Profits at Shell have climbed to more than $43bn for the year so far after fossil fuel production in the Gulf of Mexico reached a 20-year high and production in Brazil set a new record.
The oil company reported better than expected earnings of $5.4bn for the third quarter, a 27% increase on the $4.3bn in the previous three-month period – but lower than the $6bn recorded over the same period a year earlier.
The energy company plans to buy back shares from its investors for the 16th consecutive quarter.
The FTSE 100 company is on track to report lower annual profits this year compared with 2024 due to lower oil and gas prices in the global market, but the company claimed to have “one of the strongest balance sheets in the industry”.

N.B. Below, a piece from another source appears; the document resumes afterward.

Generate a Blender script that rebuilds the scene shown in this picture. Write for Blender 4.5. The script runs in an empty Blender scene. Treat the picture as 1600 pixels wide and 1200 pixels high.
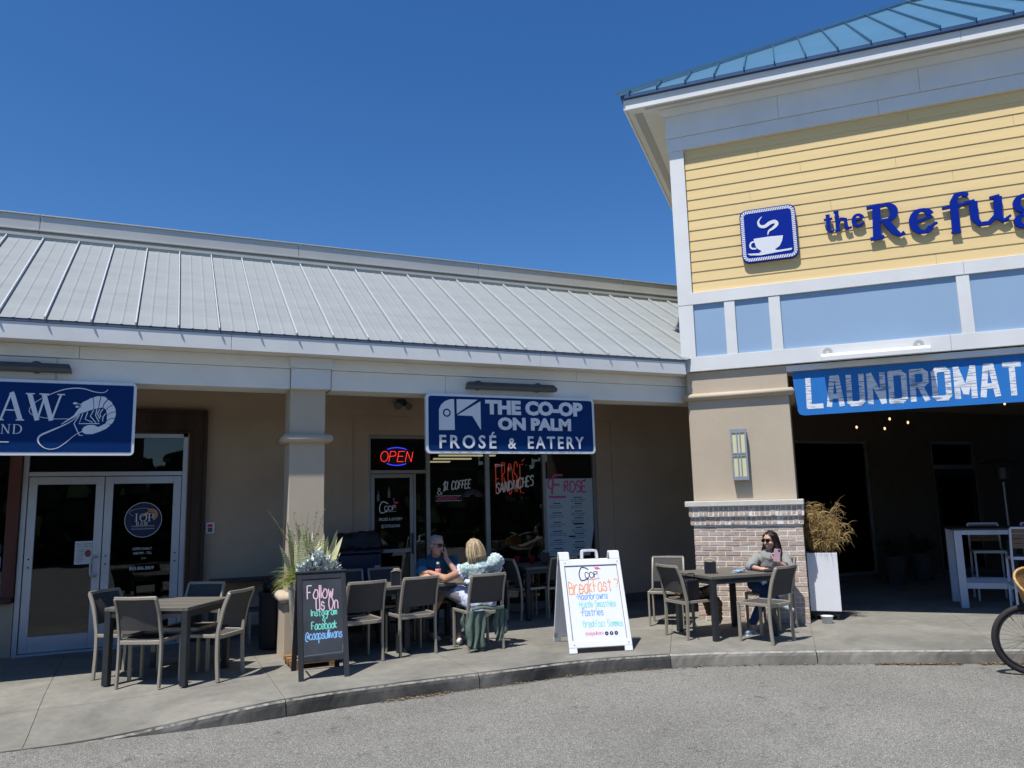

Wael Sawan, Shell’s chief executive, said: “Shell delivered another strong set of results, with clear progress across our portfolio and excellent performance in our marketing business and deepwater assets in the Gulf of America and Brazil.
“Despite continued volatility, our strong delivery this quarter enables us to commence another $3.5bn of buybacks for the next three months.”
The company’s London headquarters were targeted in protests this week after activists from Fossil Free London staged an early Halloween campaign against the company’s “horror show” profits.
Robin Wells, the director of Fossil Free London, said: “Each quarter, Shell’s inordinate profits are announced, with no acknowledgment of the exploitation and destruction of communities across the world that enables this greed. We’re here today to say that Shell’s profits are a horror show. And that when it comes to big oil, it’s always trick or trick.”